Well, that was interesting.
Yesterday was a structure fire training course in Thomson, Georgia, an hour away. Five of us from our own Wolfskin VFD here in Oglethorpe County left at 6am and made the trip there without event. I very reluctantly elected not to take the camera, not knowing the various strategies, tactics, and situations involving this destructive Saturday, and I wish I had. It would have been doable. Many were the cell phones going off recording the events, and I don't have one of those little devices from hell, either.
Our Wolfskin contingent was certainly in the upper age cohort - late 40s and up - and hey, how about some of you younger folks!, but no less enthusiastic. Most of the couple dozen students were in their twenties, maybe a few thirty-year-olds. But they took good care of us, made us do everything, and spared us no disciplinary rod when we screwed up, which we did. We felt sort of like firefighting nobles, of some kind.
The two condemned houses were frame ca 1950s shotgun houses on the edge of Thomson, and part of the training was to prepare them during the morning. Ventilating, packing the demo rooms with wood pallets, knocking down porches. I was relieved that we weren't required to do any roof work - I am definitely NOT my best at heights even without a lot of gear on.
You'll recall that, as a result of support from our generous community, we have new PPE (protective clothing) and SCBA (breathing apparatus), and that itself took what we figured was 20 lb off the total carry weight of the old stuff, but with everything on still ran 25-30 lb. Just taking it on and off twenty times during the course of the day was valuable training - all that stuff really does need to be put on *perfectly* and many are the straps and knobs and zippers that have to be adjusted and turned. We ended up getting our tanks filled three times during the course of the day.
We had three major excursions into the buildings during set fires. We were divided into groups of four or five and stood as backup with another hose for the group going in before us. When it was our turn we all went in crawling on knees pulling the fire hose, and went to the fire. The head person knocked the fire down, we backed out on our knees, rotated the head person to the back, and then did it again until everyone had done it. Our knees are not thanking us this morning.
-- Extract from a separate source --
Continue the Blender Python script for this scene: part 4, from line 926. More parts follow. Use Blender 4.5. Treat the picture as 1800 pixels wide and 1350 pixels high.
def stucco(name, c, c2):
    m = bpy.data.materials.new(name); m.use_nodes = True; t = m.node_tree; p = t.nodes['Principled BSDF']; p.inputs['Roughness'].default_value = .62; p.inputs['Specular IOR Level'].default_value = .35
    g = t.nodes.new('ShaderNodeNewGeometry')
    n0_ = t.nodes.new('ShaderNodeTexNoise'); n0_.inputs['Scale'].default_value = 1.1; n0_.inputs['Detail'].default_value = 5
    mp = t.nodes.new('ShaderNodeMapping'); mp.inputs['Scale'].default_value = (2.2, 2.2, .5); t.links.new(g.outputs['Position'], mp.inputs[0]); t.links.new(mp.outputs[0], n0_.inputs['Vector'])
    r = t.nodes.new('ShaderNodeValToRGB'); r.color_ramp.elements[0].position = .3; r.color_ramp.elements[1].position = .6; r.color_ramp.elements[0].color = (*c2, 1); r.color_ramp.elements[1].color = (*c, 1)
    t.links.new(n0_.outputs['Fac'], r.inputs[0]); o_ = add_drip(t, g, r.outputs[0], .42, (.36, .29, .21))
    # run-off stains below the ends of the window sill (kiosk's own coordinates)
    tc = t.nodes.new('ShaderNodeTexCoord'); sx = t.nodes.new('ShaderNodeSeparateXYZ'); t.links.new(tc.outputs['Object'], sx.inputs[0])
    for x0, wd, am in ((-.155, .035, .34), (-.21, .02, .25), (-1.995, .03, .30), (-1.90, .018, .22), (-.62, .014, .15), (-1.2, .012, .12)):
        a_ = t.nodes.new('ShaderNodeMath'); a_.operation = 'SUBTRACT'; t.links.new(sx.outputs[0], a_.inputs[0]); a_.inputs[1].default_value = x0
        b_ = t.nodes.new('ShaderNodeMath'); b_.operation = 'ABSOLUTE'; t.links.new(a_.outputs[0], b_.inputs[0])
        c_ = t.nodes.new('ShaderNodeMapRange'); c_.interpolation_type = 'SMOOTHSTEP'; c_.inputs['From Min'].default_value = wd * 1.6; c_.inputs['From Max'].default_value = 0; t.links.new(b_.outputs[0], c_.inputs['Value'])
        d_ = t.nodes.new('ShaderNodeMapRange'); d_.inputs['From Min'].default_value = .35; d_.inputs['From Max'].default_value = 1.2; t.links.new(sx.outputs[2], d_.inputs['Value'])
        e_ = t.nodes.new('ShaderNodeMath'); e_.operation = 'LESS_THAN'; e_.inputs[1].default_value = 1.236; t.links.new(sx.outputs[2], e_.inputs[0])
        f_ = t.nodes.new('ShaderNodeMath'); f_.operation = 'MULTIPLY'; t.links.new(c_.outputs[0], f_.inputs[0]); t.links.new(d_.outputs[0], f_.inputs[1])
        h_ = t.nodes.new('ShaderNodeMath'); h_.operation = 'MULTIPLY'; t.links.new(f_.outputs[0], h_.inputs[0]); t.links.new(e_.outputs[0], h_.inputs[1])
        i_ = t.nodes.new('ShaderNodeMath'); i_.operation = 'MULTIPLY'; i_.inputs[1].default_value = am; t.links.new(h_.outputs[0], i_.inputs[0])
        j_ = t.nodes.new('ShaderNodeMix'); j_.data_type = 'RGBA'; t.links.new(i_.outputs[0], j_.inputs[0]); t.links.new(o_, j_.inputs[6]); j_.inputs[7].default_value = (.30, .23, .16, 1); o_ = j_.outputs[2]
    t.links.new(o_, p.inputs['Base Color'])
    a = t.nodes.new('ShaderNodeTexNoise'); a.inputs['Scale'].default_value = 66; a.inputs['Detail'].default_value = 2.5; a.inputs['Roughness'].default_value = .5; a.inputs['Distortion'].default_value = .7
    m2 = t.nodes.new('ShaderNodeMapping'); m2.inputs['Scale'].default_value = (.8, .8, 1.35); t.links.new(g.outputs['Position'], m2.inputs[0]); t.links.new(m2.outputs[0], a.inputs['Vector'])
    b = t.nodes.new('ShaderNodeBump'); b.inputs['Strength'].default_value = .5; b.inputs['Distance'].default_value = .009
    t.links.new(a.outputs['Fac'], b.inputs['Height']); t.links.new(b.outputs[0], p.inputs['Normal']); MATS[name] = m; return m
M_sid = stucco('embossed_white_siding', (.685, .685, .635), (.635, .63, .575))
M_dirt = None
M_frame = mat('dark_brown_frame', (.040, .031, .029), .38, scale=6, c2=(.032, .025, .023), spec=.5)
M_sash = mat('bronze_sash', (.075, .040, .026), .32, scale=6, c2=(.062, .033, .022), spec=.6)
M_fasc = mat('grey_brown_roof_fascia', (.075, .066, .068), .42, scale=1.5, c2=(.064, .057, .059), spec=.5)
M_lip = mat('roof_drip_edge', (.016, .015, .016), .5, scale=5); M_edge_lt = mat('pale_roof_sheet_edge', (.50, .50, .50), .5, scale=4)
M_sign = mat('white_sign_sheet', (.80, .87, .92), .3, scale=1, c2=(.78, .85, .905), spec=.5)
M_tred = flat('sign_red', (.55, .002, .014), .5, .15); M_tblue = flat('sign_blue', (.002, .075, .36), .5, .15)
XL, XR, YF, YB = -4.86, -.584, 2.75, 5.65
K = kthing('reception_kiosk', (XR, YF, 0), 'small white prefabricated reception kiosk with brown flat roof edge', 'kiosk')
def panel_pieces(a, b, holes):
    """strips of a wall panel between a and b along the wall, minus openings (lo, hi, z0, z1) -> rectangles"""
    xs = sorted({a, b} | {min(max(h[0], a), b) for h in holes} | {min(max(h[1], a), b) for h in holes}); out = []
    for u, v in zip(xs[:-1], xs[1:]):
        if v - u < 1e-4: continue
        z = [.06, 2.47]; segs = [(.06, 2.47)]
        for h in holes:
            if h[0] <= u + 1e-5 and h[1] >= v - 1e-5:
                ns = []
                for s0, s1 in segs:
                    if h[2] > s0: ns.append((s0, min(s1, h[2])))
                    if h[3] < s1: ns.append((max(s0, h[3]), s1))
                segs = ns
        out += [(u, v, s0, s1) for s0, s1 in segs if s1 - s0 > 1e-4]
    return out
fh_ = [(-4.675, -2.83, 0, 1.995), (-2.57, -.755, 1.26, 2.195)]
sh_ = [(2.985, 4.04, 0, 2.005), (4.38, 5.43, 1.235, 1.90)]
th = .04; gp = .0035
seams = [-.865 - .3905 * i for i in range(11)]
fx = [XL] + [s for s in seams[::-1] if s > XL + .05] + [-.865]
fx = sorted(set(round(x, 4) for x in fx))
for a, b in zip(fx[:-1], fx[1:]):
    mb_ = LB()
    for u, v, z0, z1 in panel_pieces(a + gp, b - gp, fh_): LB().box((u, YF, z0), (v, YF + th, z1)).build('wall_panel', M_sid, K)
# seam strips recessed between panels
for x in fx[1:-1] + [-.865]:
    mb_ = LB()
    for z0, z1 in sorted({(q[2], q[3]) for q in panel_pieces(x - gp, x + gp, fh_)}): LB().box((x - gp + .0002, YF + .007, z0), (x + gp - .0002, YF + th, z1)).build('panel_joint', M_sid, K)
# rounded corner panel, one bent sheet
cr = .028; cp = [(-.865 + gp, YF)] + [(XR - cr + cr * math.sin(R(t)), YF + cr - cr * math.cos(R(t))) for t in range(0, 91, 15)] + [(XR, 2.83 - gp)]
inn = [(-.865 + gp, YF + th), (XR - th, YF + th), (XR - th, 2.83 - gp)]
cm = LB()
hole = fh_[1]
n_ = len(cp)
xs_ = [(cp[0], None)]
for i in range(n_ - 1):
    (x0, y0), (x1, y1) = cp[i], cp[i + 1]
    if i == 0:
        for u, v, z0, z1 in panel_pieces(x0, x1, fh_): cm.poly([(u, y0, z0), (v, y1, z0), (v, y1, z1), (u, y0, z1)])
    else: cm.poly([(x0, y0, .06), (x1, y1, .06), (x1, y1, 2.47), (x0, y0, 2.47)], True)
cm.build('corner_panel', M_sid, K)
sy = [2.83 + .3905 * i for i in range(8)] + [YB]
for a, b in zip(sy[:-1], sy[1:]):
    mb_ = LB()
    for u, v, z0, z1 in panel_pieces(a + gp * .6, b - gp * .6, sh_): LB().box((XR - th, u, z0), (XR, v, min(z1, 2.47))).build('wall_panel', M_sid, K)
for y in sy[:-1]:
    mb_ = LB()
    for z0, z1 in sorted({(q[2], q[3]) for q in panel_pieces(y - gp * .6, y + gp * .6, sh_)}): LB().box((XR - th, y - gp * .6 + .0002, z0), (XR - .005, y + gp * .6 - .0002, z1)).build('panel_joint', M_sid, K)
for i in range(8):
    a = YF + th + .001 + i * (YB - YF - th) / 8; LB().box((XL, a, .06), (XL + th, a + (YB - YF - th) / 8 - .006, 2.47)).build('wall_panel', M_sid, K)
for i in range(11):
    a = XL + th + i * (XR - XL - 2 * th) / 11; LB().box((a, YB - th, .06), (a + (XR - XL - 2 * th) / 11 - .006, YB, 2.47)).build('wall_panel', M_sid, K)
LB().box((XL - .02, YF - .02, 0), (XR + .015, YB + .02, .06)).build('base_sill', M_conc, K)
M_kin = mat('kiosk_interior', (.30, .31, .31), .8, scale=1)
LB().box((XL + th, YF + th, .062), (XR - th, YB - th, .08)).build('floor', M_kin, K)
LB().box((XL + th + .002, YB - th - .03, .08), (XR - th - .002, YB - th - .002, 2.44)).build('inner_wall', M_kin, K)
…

The first excursion was basically a (brief) classroom inside one of the rooms, where we kneeled and were told how things were going to be done. Then with 15 of us crowded into the room, breathing tank air, they lit the fire with a massive propane torch. I will have to say it was a new experience to watch the flames spreading rapidly throughout the room and advancing along the 7-foot ceiling. The instructor demonstrated correct use of the hose to knock the fire back, and then incorrect use, which produced a roomful of very hot steam and smoke, a whiteout. It was pretty amazing how hot things go even through the PPE.
The last two were the actual group sessions, and then it was time to let the house go completely. The second house followed early in the evening and was much more interesting with standup nozzles creating water curtains between the burning house and two nearby houses, and the power lines close by. The heat from that house at its peak was enough to drive us back 100 feet or more.
We were pretty lucky to have this particular training opportunity, which was arranged and organized very well indeed by the Thomson Fire Department, with observers and ICS staff from the Georgia Fire Academy, Georgia Forestry Commission and other various, sundry alphabetized agencies. Normal training at the Fire Academy involves a permanent "burn building" which just uses gas jets and stacked pallets in a burn-proof room, over and over.
There were two fire trucks stationed on the scene all day, with a bewildering array of hoses of all sizes we'd laid out in the morning, somehow. There was a rehab station at an ambulance staffed with EMTs. We had to have blood pressure and pulse rate taken before and after each excursion, and it was made clear that anyone who fell above a particular number would absolutely not participate. The rehab station was stocked with an apparently infinite supply of water and some gatorade-like substance. The attention to safety was amazing and was evident at each step, with the ICS support staff and instructors actually outnumbering the students. Peekholes with hoses had been carved out of the eaves of our training house, with ladders and hoses there to put out any fire that we were not able to handle. That's attention to safety.
In an environmental sense I suppose it's just not a good thing, although I imagine the likely alternatives of disposable would have been no better - landfill for the demolished house remains, for instance. We just got lucky.
And yes, I'm sore, and my knees hurt. But no burns! The other WVFD fellows are sore too, but we're all intact. Ours has always been a good, congenial group - I'm fond of the other four anyway, though we're quite different from each other. Normally I'm very chary of the bonding word, but there's no doubt that it applies here.
Very special thanks to our neighbors in the Wolfskin Community for supporting us. We couldn't do it without you.